Constructing a Weak Argument

Degrowth exponent Jason Hickel responds to this broad evidence of dematerialization by making once again the shopworn argument that there are no real environmental gains; there’s only globalization of harms. Hickel has argued repeatedly that once offshoring is properly taken into account, dematerialization vanishes. How can this be, when tallies take into account imports and exports of raw materials like NKP, timber, and paper? Because, he contends, they don’t take into account the true “material footprint” of production around the world.

At this point the degrowth argument departs from reality. I mean literally. As “The Material Footprint of Nations” (the main paper Hickel cites) states, material footprint measures do “not record the actual physical movement of materials within and among countries.” Instead, they’re derived from a “calculation framework [that] … enumerates the link between the beginning of a production chain (where raw materials are extracted from the natural environment) and its end.”

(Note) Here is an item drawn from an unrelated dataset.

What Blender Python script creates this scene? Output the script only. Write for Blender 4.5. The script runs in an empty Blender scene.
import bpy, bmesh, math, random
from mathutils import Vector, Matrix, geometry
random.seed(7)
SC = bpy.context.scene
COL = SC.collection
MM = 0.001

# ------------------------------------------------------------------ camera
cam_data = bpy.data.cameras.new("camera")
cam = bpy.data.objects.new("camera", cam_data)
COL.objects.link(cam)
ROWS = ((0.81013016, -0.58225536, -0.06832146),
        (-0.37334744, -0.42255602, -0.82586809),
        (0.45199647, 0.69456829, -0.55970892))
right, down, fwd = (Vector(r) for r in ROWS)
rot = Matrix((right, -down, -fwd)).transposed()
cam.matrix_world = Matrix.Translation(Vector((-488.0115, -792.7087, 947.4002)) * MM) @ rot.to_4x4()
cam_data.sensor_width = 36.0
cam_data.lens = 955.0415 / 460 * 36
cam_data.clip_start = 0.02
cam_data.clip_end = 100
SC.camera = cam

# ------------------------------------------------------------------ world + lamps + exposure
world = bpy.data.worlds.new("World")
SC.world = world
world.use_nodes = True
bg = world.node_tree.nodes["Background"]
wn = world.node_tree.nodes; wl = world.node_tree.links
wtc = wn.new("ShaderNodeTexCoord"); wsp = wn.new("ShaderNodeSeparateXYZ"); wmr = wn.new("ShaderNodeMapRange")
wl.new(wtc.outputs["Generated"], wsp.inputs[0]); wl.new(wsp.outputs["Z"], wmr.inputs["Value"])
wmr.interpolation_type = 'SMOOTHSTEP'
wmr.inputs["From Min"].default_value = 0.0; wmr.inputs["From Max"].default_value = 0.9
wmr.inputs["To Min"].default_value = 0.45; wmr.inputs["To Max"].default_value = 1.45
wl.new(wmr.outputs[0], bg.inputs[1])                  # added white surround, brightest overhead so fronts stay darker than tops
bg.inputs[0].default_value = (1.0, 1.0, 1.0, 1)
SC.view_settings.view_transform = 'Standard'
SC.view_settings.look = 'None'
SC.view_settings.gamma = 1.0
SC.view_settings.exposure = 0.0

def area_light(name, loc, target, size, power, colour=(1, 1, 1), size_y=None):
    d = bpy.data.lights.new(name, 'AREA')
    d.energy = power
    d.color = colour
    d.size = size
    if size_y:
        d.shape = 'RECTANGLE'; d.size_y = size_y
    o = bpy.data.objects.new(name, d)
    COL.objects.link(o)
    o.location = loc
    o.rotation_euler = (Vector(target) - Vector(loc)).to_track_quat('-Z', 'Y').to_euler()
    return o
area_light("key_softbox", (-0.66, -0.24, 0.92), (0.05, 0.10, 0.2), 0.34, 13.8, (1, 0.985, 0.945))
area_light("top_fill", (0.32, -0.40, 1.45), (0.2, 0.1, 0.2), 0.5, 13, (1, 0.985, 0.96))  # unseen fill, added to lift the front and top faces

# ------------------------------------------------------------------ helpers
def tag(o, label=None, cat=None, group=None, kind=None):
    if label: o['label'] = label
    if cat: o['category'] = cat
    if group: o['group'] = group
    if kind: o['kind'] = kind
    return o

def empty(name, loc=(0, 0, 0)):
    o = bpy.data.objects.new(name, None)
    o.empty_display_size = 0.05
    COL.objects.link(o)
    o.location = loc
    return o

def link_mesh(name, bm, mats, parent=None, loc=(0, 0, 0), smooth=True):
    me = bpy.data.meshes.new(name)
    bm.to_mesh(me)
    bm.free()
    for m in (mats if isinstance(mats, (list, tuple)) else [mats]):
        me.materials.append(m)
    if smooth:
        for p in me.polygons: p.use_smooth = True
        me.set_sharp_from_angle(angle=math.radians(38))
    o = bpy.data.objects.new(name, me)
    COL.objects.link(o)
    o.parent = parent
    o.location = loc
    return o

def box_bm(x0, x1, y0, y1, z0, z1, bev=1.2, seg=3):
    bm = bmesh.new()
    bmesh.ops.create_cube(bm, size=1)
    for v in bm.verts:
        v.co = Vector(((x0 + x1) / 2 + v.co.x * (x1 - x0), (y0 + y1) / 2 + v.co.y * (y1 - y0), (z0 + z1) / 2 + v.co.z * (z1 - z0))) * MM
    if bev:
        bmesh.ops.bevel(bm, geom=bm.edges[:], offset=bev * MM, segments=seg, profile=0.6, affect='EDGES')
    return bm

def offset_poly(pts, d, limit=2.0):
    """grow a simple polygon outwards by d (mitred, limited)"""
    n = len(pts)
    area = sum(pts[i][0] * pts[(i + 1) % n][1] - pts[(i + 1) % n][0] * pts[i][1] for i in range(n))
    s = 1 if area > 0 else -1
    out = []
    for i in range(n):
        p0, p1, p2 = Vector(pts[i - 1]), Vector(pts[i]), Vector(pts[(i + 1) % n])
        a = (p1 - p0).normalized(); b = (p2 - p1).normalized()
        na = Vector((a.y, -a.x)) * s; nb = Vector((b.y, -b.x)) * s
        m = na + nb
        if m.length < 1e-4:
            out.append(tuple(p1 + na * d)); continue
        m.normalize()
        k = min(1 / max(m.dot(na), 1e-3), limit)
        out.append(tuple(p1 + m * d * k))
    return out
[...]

Material footprint models estimate the total weight of all the materials disturbed by humans around the world as they produce the goods they eventually consume. All of the ores mined to make metal, the rock quarried to make gravel, the sand scooped up to make glass and microchips—all of these are estimated by country by year in the material footprint calculation framework.

A nation’s material footprint, then, is always higher than its direct material consumption (DMC). This is straightforward enough. What’s puzzling is that according to “The Material Footprint of Nations,” some rich countries are seeing their footprint go up even as their consumption goes down. The paper shows that many countries are now dematerializing. DMC has been trending downward for some time in the US, UK, and Japan and may recently have peaked for the European Union and OECD as a whole. Yet in all these cases, the material footprint continues to rise.

How can this be? It’s not because the material footprint models do a better job than the USGS of accounting for the metals and other materials in finished goods imports. The technical annex for the global material flows database notes that, as is the case with the USGS tallies, “complex manufactured items are largely excluded.” Instead, the paper notes, “the main reason in most cases was increased indirect use of (dependency on) construction materials.”

This is problematic, because those materials are so poorly tracked. As the appendix states, “Many countries have no data on extraction of non-metallic minerals primarily used for construction … When they are available, they are often unreliable, partial, and underreported.” It’s a poor strategy to use sparse, low-quality data to overturn conclusions based on uniform, high-quality data, yet this is what Hickel is doing when he argues that material footprint calculations show dematerialization is an illusion.